大阪大学の研究グループは,独自に開発してきたアンチモン(Sb)系半導体を用いた塗布型デバイスにおいて,照射波長に応じて出力特性,特に電圧がダイナミックに変化する新現象を初めて発見した。この現象をWDPE(wavelength-dependent photovoltaic effect)と命名し,その詳細な挙動と電気的機構を明らかにした(ニュースリリース)。
イメージセンサの高解像度化のため,液晶フィルタによるピクセル多色化技術があるが,液晶フィルタを用いず単一素子で色が識別できるようになれば,デバイスの小型化・薄膜化につながる。

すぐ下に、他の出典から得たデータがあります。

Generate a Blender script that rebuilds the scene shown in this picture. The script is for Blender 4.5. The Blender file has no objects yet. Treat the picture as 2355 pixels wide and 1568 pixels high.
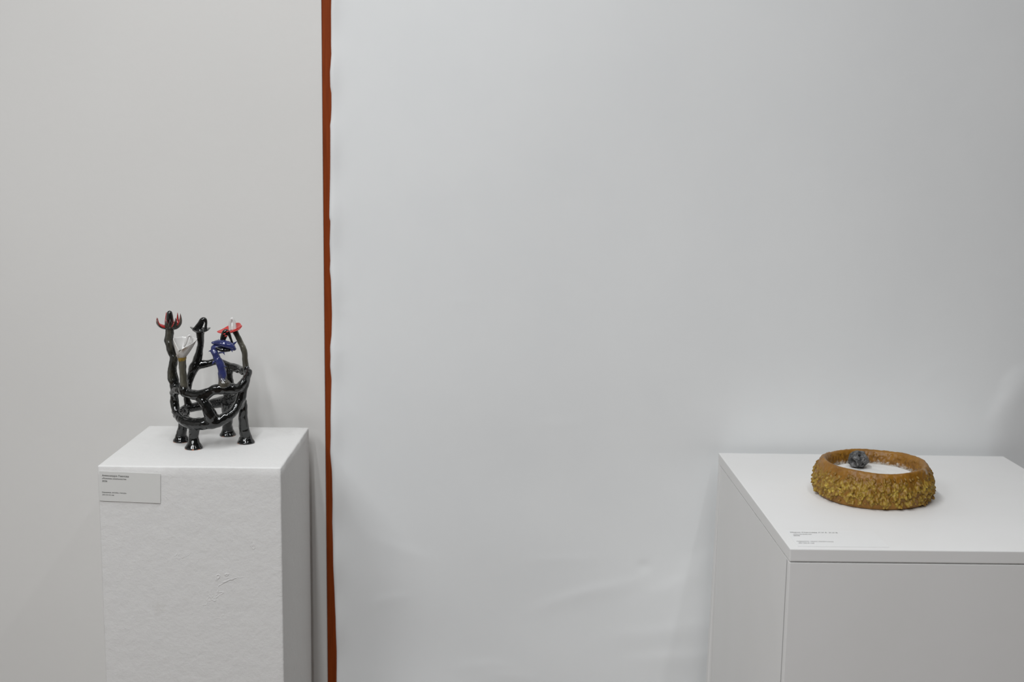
import bpy, bmesh, math, random
import numpy as np
from mathutils import Vector, Matrix, noise, kdtree
from mathutils.geometry import delaunay_2d_cdt

random.seed(7)
rng = np.random.default_rng(11)
scene = bpy.context.scene
col = scene.collection

# ------------------------------------------------------------------ camera
FPX, PITCH, ROLL, YAW = 2727.4, 0.1539, 0.0153, 0.0145
IMG_W, IMG_H = 2355, 1568
EYE = Vector((0, 0, 1.55))
_c, _s = math.cos(YAW), math.sin(YAW)
_cp, _sp = math.cos(PITCH), math.sin(PITCH)
_cr, _sr = math.cos(ROLL), math.sin(ROLL)
_r0 = Vector((_c, -_s, 0)); _h = Vector((_s, _c, 0)); _z = Vector((0, 0, 1))
FWD = _h * _cp - _z * _sp
_u0 = _h * _sp + _z * _cp
RIGHT = _r0 * _cr + _u0 * _sr
UP = _u0 * _cr - _r0 * _sr

cam_data = bpy.data.cameras.new('camera')
cam = bpy.data.objects.new('camera', cam_data)
col.objects.link(cam)
m = Matrix((RIGHT, UP, -FWD)).transposed().to_4x4()
m.translation = EYE
cam.matrix_world = m
cam_data.sensor_width = 36.0
cam_data.lens = FPX * 36.0 / IMG_W
cam_data.clip_start = 0.05
cam_data.dof.use_dof = True
cam_data.dof.focus_distance = 1.97
cam_data.dof.aperture_fstop = 3.2
scene.camera = cam

# ------------------------------------------------------------------ world, exposure
world = bpy.data.worlds.new('world'); scene.world = world
world.use_nodes = True
world.node_tree.nodes['Background'].inputs[0].default_value = (0.75, 0.82, 0.9, 1)
world.node_tree.nodes['Background'].inputs[1].default_value = 0.3
scene.view_settings.view_transform = 'Standard'
scene.view_settings.look = 'None'
scene.view_settings.gamma = 1.0
scene.view_settings.use_curve_mapping = False
scene.view_settings.exposure = 0.0
LAMP_POWER = 57.0
LAMP_COLOR = (0.955, 0.978, 1.0)
# (x, y, power factor, width) of the unseen ceiling lamps; the wide ones are widened to soften shadows
LAMPS = [(-1.6, -0.6, 0.70, 0.8), (-1.2, -2.3, 0.32, 0.5), (-0.6, -0.6, 0.30, 0.06), (-0.2, -0.6, 0.30, 0.06), (-0.4, -2.3, 0.18, 0.06),
         (-0.4, 1.0, 0.36, 0.06), (0.8, 1.0, 0.12, 0.06)]
LAMP_Z = 3.05


def ray(px, py):
    return FWD + RIGHT * ((px - IMG_W / 2) / FPX) - UP * ((py - IMG_H / 2) / FPX)


def at(px, py, y):
    """point of the place seen at a photograph pixel, standing at depth y"""
    d = ray(px, py)
    return EYE + d * (y / d.y)


def onz(px, py, z):
    d = ray(px, py)
    return EYE + d * ((z - EYE.z) / d.z)


# ------------------------------------------------------------------ helpers
def obj(name, me, mat=None, parent=None, smooth=True):
    o = bpy.data.objects.new(name, me)
    col.objects.link(o)
    if mat is not None:
        for q in (mat if isinstance(mat, (list, tuple)) else [mat]):
            me.materials.append(q)
    if parent is not None:
        o.parent = parent
    if smooth and me.polygons:
        me.polygons.foreach_set('use_smooth', [True] * len(me.polygons))
    return o


def tag(o, label=None, cat=None, group=None, kind=None):
    if label: o['label'] = label
    if cat: o['category'] = cat
    if group: o['group'] = group
    if kind: o['kind'] = kind
    return o


def empty(name, loc, rz=0.0):
    o = bpy.data.objects.new(name, None)
    o.empty_display_size = 0.05
    o.location = loc
    o.rotation_euler = (0, 0, rz)
    col.objects.link(o)
    return o


def mesh_from(name, verts, faces):
    me = bpy.data.meshes.new(name)
    me.from_pydata([tuple(v) for v in verts], [], faces)
    me.update()
    return me


def bm_mesh(name, bm):
    me = bpy.data.meshes.new(name)
    bm.normal_update()
    bm.to_mesh(me); bm.free()
    return me


def box_bm(x0, x1, y0, y1, z0, z1, bevel=0.0, seg=2):
    bm = bmesh.new()
    vs = [bm.verts.new((x, y, z)) for x in (x0, x1) for y in (y0, y1) for z in (z0, z1)]
    for f in ((0, 1, 3, 2), (4, 6, 7, 5), (0, 4, 5, 1), (2, 3, 7, 6), (0, 2, 6, 4), (1, 5, 7, 3)):
        bm.faces.new([vs[i] for i in f])
    bmesh.ops.recalc_face_normals(bm, faces=bm.faces)
    if bevel:
        bmesh.ops.bevel(bm, geom=list(bm.edges), offset=bevel, segments=seg, profile=0.6, affect='EDGES')
    return bm


def box(name, b, mat, parent=None, bevel=0.0):
    return obj(name, bm_mesh(name, box_bm(*b, bevel=bevel)), mat, parent, smooth=False)


def spline(pts, n=10):
    """Catmull-Rom through tuples of floats"""
    P = [np.array(p, float) for p in pts]
    P = [2 * P[0] - P[1]] + P + [2 * P[-1] - P[-2]]
    out = []
    for i in range(1, len(P) - 2):
        a, b, c, d = P[i - 1:i + 3]
        for k in range(n):
            t = k / n
            out.append(0.5 * (2 * b + (c - a) * t + (2 * a - 5 * b + 4 * c - d) * t * t
                              + (3 * b - 3 * c + d - a) * t ** 3))
    out.append(P[-2])
    return out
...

p-i-n型光電変換素子は,光を吸収して正電荷と負電荷を生成するi層,正電荷をi層から取り出し電極へ運ぶp層,負電荷をi層から取り出し電極へ運ぶn層から成る。p層は主に有機半導体,i層は鉛ペロブスカイト材料や無機材料,n層は酸化チタンなどの無機半導体がよく用いられる。
光電変換素子の電流–電圧(JV)出力特性はShockleyダイオード式が与える曲線で記述され,光の強度にしては,出力電流密度(短絡電流密度JSC)と比例関係にあるが,これまで波長の識別機能は発現しなかった。
研究グループは,独自プロセスにより成膜したSbSIやSbSI:Sb2S3複合膜が,波長によって異なる出力電圧(開放電圧)を示すことを発見した。この現象(WDPE)は新現象であり,さらに単一素子で色識別ができれば光センサとしても有用性がある。
研究で用いたデバイスは,照射波長の変化(紫外~可視光)により可逆的に出力電圧が変化する。紫外から可視域まで連続的に波長を変えた場合,開放電圧の変化幅も連続的に変化し,様々な波長の光を見分けられると考えられる。また,光強度によって短絡電流値が変化するので,光強度の識別も可能だという。
さらに,この現象の電気的機構を調査した結果,酸化チタン/SbSI(SbSI:Sb2S3)/有機半導体接合において,短波長光の照射によって接合界面に電荷トラップが一時的に形成されることでWDPEが発現する機構を見出した。
一方,WDPEの挙動とその機構には不明な点や課題点もあるという。短波長光の照射によって素子内でどのような化学変化が起こっているかは明らかでなく,また,波長応答には0.5~数秒の時間が必要であり,この応答時間を短くすることも必要。研究グループは,これらの不明点・課題点を解決していくことで,WDPEの有用性を大きく向上できるとしている。